There was a time when, in the long list of sailors’ superstitions, having a woman on a ship was believed to be very bad luck. The exception was a woman en déshabillé because her shamelessness itself was said to shame the seas into calm.
“Yeah, that’s absolutely true,” Capt. Patrik Dahlgren says with a chuckle. As vice president of Marine Operations for Celebrity Cruises and fleet optimization for all RCL brands, Dahlgren’s on a personal mission that debunks the superstition in a big way.
It began in 2009 when he was the captain of Navigator of the Seas and the only man on its bridge, including the staff captain.
“That has been kind of my vision since I started,” he recalls. Dahlgren set a goal when he began working with Lisa Lutoff-Perlo, who was appointed Celebrity Cruises’ president and CEO at the end of 2014 – to see females as 20 percent of the line’s nautical bridge officers within a year. “We accomplished that goal at 11 months,” he says, up dramatically from four percent the year before.
“Also I’m kind of a huge fan of the SDG 17, the sustainability development goals that were signed in Paris in 2015,” he adds, referring to the United Nations’ initiative “to transform our world.”

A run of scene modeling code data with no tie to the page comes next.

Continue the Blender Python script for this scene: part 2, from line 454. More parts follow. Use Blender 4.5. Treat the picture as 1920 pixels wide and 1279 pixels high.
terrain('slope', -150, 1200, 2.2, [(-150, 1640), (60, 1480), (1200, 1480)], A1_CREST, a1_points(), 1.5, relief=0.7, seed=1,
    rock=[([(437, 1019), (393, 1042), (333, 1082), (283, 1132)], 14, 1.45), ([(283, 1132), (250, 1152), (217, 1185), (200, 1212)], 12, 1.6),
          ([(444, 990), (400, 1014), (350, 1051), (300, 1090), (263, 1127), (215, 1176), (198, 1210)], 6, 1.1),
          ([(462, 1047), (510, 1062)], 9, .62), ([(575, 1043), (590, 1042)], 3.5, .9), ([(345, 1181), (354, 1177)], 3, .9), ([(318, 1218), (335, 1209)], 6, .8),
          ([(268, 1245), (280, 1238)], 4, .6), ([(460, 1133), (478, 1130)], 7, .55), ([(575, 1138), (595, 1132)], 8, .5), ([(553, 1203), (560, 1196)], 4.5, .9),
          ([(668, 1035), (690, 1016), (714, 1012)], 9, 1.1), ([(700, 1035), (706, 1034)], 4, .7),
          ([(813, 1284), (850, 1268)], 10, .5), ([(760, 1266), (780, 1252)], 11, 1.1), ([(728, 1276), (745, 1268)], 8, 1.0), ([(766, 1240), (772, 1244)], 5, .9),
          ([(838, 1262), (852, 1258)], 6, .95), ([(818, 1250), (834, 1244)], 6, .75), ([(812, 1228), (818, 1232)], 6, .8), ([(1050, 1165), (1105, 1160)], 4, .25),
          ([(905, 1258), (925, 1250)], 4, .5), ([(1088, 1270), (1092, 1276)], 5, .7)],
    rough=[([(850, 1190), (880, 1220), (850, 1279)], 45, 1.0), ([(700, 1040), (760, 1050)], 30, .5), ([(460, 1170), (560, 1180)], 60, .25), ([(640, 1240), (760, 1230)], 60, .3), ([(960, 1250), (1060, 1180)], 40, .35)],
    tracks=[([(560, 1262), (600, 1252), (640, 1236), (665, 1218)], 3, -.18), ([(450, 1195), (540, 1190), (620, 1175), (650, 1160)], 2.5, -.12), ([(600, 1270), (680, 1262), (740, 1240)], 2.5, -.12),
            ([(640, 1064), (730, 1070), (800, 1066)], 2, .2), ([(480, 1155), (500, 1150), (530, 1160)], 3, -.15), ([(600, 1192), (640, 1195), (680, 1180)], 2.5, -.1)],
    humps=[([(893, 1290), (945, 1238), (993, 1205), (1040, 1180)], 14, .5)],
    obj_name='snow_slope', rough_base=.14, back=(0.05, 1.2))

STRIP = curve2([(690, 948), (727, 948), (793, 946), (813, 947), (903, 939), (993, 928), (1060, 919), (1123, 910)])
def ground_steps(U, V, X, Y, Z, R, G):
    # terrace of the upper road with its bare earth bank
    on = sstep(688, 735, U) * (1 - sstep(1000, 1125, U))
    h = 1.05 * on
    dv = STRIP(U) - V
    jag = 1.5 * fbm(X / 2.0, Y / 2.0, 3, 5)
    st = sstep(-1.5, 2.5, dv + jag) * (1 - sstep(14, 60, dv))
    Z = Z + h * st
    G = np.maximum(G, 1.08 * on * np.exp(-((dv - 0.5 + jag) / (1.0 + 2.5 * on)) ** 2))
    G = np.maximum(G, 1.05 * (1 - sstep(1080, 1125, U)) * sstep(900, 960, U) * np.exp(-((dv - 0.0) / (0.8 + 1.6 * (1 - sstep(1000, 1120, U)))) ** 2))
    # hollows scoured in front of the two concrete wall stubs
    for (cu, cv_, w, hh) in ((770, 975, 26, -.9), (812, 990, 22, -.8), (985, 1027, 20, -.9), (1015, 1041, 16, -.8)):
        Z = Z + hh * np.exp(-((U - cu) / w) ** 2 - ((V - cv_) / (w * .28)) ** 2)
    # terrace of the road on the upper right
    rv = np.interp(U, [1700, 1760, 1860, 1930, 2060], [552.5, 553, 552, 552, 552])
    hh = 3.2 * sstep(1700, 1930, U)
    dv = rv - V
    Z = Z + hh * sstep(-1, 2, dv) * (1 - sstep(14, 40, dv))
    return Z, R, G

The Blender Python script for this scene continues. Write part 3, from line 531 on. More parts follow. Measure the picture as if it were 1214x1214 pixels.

Goal 5, achieving gender equality and empowerment for all women and girls, “is not only a fundamental human right, but a necessary foundation for a peaceful, prosperous and sustainable world,” according to the initiative’s website.
With all crew across the maritime sector now 98 percent male, Dahlgren says,
“No doubt we’re the leader.”
And there’s a bonus:
“When you increase the amount of females on the bridge, you can actually see the performance of the ship improving overall,” Dahlgren says. “We have KPIs [key performance indicators] for lots of items on board and we can see a trend upwards.”
Now working on setting the next goal, Dahlgren says the focus will not be just on gender equality but also overall diversity, and he’s looking at an often-neglected source: Africa.
“I think it serves everybody’s interest to figure out how we get them part of our journey,” Dahlgren says.
Working with the World Maritime University in Malmö, Sweden, he adds that efforts are getting very close to securing African students for Celebrity’s diversity program – announcement and details to come.
Meanwhile, Celebrity continues to recruit more women, working with schools in both the United States and Europe. To accomplish more gender equality, the upscale cruiseline is excluding male hires for a short time.
It’s necessary for shaking up the mix, and that kind of shakeup produces demonstrable results, not just a showpiece used to tout Celebrity as a forward-thinking, do-the-right-thing kind of company.
“I think how the world works is that when you include different perspectives, the more perspectives you have and the more ideas you have,” Dahlgren says. “Creating an atmosphere where people have an opportunity to share more ideas and experiences, you create a better kind of atmosphere.”